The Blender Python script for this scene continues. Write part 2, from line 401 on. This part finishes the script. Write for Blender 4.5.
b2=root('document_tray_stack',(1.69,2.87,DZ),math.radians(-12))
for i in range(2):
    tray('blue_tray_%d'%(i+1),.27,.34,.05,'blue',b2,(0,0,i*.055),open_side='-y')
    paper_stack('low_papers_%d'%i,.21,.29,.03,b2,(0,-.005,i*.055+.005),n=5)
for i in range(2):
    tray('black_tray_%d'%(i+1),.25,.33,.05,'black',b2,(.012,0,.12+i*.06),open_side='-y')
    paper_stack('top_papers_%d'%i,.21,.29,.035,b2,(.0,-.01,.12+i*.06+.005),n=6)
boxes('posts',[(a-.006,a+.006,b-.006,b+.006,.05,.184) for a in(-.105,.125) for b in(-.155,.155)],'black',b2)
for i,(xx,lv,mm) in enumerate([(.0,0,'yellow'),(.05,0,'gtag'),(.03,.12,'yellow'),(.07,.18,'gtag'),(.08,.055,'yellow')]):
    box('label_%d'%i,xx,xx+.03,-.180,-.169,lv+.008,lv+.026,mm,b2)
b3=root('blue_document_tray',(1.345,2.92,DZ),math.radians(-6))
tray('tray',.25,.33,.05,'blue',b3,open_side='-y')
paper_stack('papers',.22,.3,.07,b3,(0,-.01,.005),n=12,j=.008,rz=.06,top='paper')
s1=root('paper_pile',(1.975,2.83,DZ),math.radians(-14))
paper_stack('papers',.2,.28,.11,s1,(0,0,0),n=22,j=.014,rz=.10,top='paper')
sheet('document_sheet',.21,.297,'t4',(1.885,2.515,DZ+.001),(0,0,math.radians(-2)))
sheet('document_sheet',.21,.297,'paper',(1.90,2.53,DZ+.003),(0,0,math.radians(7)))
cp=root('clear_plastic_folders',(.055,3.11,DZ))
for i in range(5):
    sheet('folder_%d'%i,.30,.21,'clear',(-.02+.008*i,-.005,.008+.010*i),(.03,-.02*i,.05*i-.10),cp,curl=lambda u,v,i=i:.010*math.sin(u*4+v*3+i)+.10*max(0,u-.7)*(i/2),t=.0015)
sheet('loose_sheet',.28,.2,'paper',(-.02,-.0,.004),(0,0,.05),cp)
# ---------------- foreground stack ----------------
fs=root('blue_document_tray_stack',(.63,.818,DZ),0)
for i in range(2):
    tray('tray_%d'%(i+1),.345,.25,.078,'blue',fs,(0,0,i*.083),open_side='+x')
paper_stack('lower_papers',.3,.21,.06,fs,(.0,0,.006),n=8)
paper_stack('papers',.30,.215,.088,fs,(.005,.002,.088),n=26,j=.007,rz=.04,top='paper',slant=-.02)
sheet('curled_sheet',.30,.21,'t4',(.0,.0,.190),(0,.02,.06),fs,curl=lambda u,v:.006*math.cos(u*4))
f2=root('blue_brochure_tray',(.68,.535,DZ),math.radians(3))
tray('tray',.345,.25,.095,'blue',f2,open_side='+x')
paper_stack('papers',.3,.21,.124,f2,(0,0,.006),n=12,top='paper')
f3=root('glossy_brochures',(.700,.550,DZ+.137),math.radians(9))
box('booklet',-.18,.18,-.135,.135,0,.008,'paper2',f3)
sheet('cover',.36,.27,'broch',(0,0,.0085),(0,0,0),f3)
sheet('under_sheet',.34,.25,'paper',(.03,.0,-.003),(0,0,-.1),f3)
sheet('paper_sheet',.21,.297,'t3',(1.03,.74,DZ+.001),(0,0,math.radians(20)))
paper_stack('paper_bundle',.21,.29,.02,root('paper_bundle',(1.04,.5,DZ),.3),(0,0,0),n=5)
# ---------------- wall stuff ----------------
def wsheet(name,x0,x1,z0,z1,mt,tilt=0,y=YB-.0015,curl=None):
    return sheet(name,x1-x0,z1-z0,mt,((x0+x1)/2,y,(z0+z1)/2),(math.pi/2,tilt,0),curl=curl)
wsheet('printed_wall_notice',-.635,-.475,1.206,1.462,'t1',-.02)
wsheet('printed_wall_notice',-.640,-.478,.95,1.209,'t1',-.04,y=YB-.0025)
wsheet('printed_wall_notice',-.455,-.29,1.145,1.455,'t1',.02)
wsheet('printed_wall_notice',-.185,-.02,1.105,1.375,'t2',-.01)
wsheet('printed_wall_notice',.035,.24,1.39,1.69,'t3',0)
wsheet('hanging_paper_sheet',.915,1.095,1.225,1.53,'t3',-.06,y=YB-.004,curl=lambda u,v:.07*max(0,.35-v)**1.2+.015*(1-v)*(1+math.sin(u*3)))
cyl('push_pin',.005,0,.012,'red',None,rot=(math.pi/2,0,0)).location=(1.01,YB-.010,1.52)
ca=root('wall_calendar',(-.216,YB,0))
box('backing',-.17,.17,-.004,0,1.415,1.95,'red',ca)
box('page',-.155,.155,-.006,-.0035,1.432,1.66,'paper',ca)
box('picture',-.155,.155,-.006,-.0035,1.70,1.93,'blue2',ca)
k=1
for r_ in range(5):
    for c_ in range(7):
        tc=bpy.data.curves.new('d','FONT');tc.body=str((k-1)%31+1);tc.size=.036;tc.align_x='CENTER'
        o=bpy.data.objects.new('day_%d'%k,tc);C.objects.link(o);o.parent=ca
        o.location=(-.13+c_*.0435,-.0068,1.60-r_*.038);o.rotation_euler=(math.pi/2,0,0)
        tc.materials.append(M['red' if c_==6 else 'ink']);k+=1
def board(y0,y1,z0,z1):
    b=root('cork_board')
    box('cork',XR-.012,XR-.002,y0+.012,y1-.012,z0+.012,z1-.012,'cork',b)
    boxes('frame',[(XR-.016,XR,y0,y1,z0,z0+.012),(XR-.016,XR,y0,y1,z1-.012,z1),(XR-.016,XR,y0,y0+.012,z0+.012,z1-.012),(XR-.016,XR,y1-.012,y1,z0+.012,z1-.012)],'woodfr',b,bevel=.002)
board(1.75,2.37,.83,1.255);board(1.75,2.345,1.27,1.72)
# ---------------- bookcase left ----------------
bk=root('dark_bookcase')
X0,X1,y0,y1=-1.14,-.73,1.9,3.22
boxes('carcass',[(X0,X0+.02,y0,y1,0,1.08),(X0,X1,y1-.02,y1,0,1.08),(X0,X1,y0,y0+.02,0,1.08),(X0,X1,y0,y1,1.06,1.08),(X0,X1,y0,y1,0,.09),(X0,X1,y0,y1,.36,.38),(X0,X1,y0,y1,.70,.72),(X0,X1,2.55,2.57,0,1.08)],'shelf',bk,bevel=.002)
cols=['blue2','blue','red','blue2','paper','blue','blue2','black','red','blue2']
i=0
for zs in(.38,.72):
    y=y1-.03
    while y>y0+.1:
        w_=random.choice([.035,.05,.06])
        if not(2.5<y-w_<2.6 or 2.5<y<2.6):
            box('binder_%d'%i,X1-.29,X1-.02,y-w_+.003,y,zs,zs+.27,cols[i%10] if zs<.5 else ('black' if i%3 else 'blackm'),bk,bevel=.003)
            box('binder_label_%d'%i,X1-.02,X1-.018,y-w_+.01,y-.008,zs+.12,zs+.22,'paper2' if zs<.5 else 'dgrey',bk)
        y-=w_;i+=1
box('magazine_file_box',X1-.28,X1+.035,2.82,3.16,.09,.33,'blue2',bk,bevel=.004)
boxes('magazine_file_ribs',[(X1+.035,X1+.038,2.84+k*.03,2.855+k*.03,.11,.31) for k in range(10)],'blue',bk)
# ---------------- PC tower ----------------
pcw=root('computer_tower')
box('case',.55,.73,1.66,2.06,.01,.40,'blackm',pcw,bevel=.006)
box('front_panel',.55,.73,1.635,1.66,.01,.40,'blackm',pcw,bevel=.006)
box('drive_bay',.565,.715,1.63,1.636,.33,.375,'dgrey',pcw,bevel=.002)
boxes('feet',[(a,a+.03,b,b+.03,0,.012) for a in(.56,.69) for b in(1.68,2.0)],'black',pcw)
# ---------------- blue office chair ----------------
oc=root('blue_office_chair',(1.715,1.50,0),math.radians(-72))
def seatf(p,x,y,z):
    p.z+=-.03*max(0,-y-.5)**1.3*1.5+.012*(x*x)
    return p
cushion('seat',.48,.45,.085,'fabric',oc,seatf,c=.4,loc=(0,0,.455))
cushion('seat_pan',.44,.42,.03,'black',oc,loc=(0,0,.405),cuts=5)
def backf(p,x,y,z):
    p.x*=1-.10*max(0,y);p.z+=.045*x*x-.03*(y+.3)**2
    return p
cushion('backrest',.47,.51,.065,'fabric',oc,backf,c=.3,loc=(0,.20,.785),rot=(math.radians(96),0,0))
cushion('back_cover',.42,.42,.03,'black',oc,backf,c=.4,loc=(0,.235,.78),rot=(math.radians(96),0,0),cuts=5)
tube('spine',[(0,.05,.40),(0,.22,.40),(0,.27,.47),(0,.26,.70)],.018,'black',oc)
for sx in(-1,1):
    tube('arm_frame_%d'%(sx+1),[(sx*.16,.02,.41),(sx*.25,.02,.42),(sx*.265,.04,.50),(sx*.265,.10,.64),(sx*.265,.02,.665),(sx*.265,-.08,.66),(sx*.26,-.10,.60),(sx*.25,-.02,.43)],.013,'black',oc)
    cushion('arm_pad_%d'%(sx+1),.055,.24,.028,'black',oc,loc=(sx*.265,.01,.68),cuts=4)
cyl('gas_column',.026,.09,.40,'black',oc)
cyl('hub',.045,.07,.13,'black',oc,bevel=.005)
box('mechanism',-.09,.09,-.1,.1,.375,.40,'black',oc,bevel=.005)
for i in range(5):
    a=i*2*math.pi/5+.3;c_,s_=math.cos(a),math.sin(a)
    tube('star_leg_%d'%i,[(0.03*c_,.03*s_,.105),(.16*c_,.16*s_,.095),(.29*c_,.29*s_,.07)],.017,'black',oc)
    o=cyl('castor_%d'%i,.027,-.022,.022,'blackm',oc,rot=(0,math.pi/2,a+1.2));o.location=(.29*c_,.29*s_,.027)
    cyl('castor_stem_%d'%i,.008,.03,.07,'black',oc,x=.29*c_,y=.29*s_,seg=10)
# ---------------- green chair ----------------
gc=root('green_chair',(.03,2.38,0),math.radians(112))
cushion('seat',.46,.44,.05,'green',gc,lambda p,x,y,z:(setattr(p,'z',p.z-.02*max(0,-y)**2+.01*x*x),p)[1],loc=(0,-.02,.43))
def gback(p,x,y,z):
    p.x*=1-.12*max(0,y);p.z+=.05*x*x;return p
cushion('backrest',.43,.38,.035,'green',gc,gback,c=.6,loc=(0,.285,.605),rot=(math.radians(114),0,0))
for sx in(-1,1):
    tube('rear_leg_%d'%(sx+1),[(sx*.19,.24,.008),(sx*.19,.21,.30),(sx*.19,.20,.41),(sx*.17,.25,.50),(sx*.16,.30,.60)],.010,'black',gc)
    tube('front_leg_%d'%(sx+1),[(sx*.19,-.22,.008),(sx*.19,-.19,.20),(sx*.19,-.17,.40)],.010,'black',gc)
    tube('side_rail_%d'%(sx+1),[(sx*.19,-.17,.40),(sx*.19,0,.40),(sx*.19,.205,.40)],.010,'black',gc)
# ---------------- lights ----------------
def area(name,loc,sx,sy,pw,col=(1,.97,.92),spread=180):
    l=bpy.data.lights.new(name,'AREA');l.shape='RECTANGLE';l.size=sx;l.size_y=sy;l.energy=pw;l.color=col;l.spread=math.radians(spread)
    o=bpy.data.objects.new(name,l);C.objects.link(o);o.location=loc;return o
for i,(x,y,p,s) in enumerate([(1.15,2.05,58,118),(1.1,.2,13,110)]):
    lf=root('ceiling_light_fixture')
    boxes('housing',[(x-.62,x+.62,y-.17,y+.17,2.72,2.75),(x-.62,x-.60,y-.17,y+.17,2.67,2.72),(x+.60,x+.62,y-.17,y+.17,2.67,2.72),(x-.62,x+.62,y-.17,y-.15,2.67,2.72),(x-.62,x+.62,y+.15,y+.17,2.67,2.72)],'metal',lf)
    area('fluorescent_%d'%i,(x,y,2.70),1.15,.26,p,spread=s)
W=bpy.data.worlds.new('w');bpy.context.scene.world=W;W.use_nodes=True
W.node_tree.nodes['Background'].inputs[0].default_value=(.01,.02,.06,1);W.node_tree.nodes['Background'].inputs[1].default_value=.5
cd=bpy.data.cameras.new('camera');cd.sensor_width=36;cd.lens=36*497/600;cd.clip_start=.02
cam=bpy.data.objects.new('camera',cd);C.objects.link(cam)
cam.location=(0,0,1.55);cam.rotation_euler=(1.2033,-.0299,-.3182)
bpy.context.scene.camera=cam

_ _ _

◆ **Stated exercise**
Find the lines above that contain the word "scene" and collect them.

◆ **Output of the task**
The Blender Python script for this scene continues. Write part 2, from line 401 on. This part finishes the script. Write for Blender 4.5.
W=bpy.data.worlds.new('w');bpy.context.scene.world=W;W.use_nodes=True
bpy.context.scene.camera=cam